__Task objective__.
Lines that include the word "this" are the ones to copy.

-- START OF Record list --

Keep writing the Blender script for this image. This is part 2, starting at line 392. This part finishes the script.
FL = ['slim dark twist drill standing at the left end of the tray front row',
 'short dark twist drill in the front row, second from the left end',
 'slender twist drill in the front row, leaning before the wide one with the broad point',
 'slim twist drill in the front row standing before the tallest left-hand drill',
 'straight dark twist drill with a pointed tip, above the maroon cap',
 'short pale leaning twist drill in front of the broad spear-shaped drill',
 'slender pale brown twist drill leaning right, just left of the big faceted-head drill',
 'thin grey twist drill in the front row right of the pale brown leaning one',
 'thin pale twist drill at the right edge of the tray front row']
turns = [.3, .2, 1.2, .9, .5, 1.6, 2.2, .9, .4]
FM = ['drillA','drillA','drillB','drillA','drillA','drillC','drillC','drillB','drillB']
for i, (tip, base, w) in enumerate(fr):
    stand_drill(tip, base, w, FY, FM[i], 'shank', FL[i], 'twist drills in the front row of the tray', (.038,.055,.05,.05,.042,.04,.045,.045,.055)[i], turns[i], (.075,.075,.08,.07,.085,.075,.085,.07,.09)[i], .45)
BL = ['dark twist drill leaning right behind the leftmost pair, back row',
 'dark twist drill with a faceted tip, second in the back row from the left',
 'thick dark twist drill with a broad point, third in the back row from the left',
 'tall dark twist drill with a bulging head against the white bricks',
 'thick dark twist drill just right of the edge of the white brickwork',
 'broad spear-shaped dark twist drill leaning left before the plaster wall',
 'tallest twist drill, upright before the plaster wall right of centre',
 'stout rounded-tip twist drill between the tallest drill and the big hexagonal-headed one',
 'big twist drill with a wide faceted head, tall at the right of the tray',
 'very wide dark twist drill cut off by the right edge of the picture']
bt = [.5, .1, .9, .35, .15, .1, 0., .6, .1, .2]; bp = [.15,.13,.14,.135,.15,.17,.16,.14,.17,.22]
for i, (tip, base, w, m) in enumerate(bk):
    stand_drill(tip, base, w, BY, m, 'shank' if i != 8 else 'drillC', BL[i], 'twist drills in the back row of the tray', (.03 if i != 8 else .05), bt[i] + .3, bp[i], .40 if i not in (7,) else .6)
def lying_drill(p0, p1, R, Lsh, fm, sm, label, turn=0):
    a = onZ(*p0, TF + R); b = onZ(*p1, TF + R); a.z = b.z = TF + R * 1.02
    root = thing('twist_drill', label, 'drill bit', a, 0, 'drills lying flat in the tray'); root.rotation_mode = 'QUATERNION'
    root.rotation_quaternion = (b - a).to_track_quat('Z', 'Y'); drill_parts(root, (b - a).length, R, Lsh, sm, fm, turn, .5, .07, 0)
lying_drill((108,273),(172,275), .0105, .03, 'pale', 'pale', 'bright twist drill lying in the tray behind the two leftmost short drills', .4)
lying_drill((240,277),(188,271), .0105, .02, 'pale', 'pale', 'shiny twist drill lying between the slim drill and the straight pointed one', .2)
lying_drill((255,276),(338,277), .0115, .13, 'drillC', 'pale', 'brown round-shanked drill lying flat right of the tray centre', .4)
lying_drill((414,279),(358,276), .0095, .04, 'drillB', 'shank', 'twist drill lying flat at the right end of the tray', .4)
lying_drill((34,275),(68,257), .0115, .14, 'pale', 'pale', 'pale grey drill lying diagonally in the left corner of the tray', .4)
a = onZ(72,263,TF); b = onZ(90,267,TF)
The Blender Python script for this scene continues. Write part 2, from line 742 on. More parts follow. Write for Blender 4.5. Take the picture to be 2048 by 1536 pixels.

-- END OF Record list --

__Result of the exercise__.
Keep writing the Blender script for this image. This is part 2, starting at line 392. This part finishes the script.
The Blender Python script for this scene continues. Write part 2, from line 742 on. More parts follow. Write for Blender 4.5. Take the picture to be 2048 by 1536 pixels.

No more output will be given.